Saturday, April 2, 2022

Reassessing Calamity Jane

I've mentioned before that one of my earliest classic film memories involved the whole family getting together and watching the Doris Day movie Calamity Jane. Both my grandfather and one of my uncles were involved in the movie theater business as managers and projectionists, which meant that my uncle had somehow gotten access to a bunch of prints (I suspect that some of them may have been bootlegs, too, by the VCR days). So they would show movies from time to time on a homemade screen, and Calamity Jane was the one I remember not being my type of movie. Anyhow, it was on TCM earlier this week as part of 31 Days of Oscar, and will be on again tomorrow (April 3) at 4:00 PM as part of a centenary salute to Day. So I recorded it and watched it not only to do a review for tomorrow's showing, but also to give the movie a second chance.

I noticed right from the opening credits why a boy of about five or six, as I would have been for that showing, would be turned off by the movie. The opening credits, segueing into the first scene, are a musical number set on a stagecoach; if you're not a fan of something like "The Trolley Song" from Meet Me in St. Louis (and I'm not), you're not going to care for this musical number either. That stagecoach is coming in to Deadwood in the Dakota Territory (now South Dakota), where "Calamity" Jane Canary lives, making a living riding shotgun on the stages.

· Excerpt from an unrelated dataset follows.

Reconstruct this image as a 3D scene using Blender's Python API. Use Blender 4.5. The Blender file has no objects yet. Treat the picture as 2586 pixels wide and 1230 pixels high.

Calam, as she's sometimes called, is in many ways one of the boys, wearing outdated buckskin outfits while being a sharpshooter, and taking in a phony homespun way with a really bad accent that makes you wonder whether people really talked like this. Jane has a platonic male friend in Wild Bill Hickok (Howard Keel), but another man she's really interested in romantically, Lt. Gilmartin (Philip Carey) stationed at the fort nearby. Jane has saved Lt. Gilmartin from the Sioux on multiple occasions, but because of Jane's manliness in saving him, Gilmartin doesn't realize that she really loves him.

In town is a saloon that has a nightclub-type stage, where manager Henry Miller (Paul Harvey) has announced the coming attraction of Chicago actress Francis Fryer. Unfortunately for him, Francis is a man (Dick Wesson), and Henry, knowing his audience will riot, forces Francis to dress as a woman and do a number. Meanwhile, one of the audience members has a photo of actress Adelaid Adams, currently performing in Chicago, who is obviously more beautiful than Francis. After the audience does in fact riot, Jane promises she can get Adelaid from Chicago to perform in Deadwood.

In a terribly unfunny scene, Jane is shown to be tremendously ignorant when she gets to Chicago, not understanding the big city at all. She gets to Adelaid's dressing room after the show just after Adelaid has told her dresser Katie Brown (Allyn McLerie) she's going back to Europe, but leaving Katie several of her outfits. So when Jane gets to the dressing room she's talking to Katie but thinking she's talking to Adelaid. Katie is happy to keep up the illusion, because it will give her a chance to perform, which she's always wanted. And she looks close enough to Adelaid that perhaps the audience won't notice.

Katie and Jane eventually become good friends, living in a cabin Jane has in the woods but that she hasn't normally used. Katie helps Jane freshen up the cabin, becoming more of a woman in the process, and one who might steal men's hearts. In fact, it's time for the men and women to pair up, as the fort is going to hold its annual ball. Gilmartin and Wild Bill would both like to take Katie to the ball, with Gilmartin winning the luck of the draw. This makes Jane unhappy, as well as Wild Bill's guest. Jane gets even more pissed when she finds that Gilmartin is thinking of marrying Katie. But since the movie is going to have a happy ending, we know that Jane and Wild Bill are in fact a perfect match.

Watching Calamity Jane again as an adult for the first time in decades, it's easy to see why some people wouldn't like this. Doris Day, having to put on the accent and talk in a contrived way, is served poorly by the script. This is especially true in the Chicago scene that insults Jane's (and our) intelligence. Also, if you're not a fan of the artifical musical numbers that filled musicals like this during the Studio Era, it's going to be tough to warm to Calamity Jane.

But, at the same time, I can see why some people are really going to enjoy Calamity Jane. Everybody does a professional job with the material they're given, and some of the comedy does work, most notably the scene poor Dick Wesson has to do in drag. The Technicolor is also quite vibrant in the print TCM ran. And if you like other studio-era musicals, you'll probably like Calamity Jane too.